The ISO standard for flash duration is the standard t.5 spec, which is the time between the half power points (which is a standard thing for engineers measuring difficult things that trail off with no definite end point). This is true of speedlight maximum power too. Then the universal rule of thumb is that the t.1 time (the 90% power above the 10% power points) is three times t.5, which would be more useful for photographers. So the t.5 1/900 second is actually 1/300 second t.1 duration. And of course, 10% is not zero, so there is still some more too.

Top end Nikon camera models specify flash sync at 1/250 second, but they offer 1/320 second sync and can do it. They clearly do 1/320 second fine, but Nikon adds a footnote saying "the range might be a bit less" at 1/320. That is just Nikon speak, and my guess is they imply at maximum power, due to chopping off a long flash duration. Not a factor at lower power (for speedlights), and the later manuals seem to be dropping that now (but they still spec 1/250 and offer 1/320).

t.5 is why the speedlight 1/2 power duration is usually near the full power duration... Because full power is measured to the half power points, and 1/2 power cuts off the flash tube at the half power point. Some like the SB-600 are a bit further from being equal, 1/900 and 1/1600 second. This also depends on rise time, and that lower power flashes are faster than higher power flashes. But the SB-800 is 1/1050 full and 1/1100 half.

I agree that rear sync is useless unless you're talking long shutter durations, but as long as we're doing thought experiments :) I'll point out that my hypothesis in my earlier post was that his shutter was malfunctioning by "dragging" the blades. The gap between curtains may be timed correctly (giving a correct shutter speed) but if the blades are moving too slowly, timing of events such as flash sync get screwed up. It may be that the shutter is indeed set to 1/200, and forced to that setting by the flash, but slow-moving blades are resulting in the curtain not being "out of the way" in time when the flash goes off.

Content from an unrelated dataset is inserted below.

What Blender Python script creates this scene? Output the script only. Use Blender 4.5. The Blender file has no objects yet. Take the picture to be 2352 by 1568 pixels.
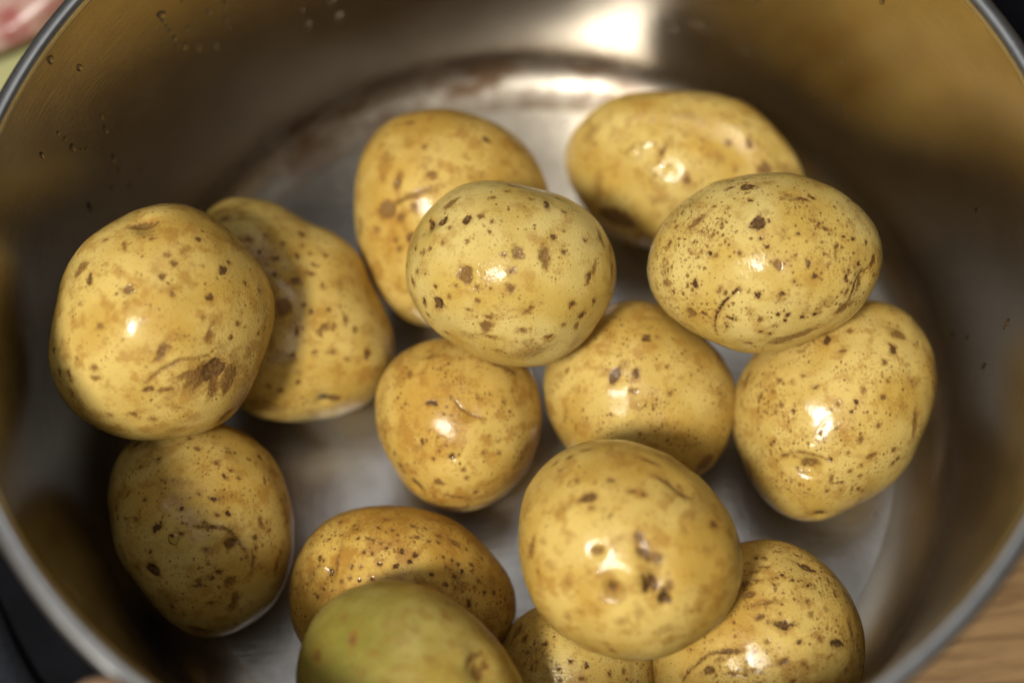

The focal plane shutter is not blades, but is two very thin roll-up titanium curtains, both driven by the same motor. That is the beauty, shutter accuracy is controlled by a simple quartz delay starting the second curtain.

I think we need to hear from the OP first, to at least hear the actual shutter speed, and maybe the flash type and situation (off camera?) before we scare him telling him the shutter is bad. He said "problem only occurs with flash". Any thing is possible, but that probability seems pretty low at this point,
 
I too have the similar problem but with Nikon d5500. That is, while taking photos on automode, and with flash on the photos have dark band on the upper third of every photos. I would like to mention only when the flash is turned on and the problem persists irrespective of whichever mode I use auto mode or program mode with flash on. With no flash everything is fine. The shutter speed is 1/60-1/200 usually in automode when i have observed the band, never outside that range.
 
I too have the similar problem but with Nikon d5500. That is, while taking photos on automode, and with flash on the photos have dark band on the upper third of every photos. I would like to mention only when the flash is turned on and the problem persists irrespective of whichever mode I use auto mode or program mode with flash on. With no flash everything is fine. The shutter speed is 1/60-1/200 usually in automode when i have observed the band, never outside that range.


I cannot explain that. If the shutter speed is not faster than 1/200 second, then that should never happen. The camera will not even allow the shutter speed to go faster with a hot shoe flash it recognizes (can communicate with). So you say that part seems to be working, but somehow the sync timing is incorrect. Seems impossible, at least I've never seen it, and I cannot imagine any option that could cause it. I would be convinced that it is a defective malfunction, and you should contact Nikon about repair before warranty expires.

FWIW, what is the flash mode set on the flash?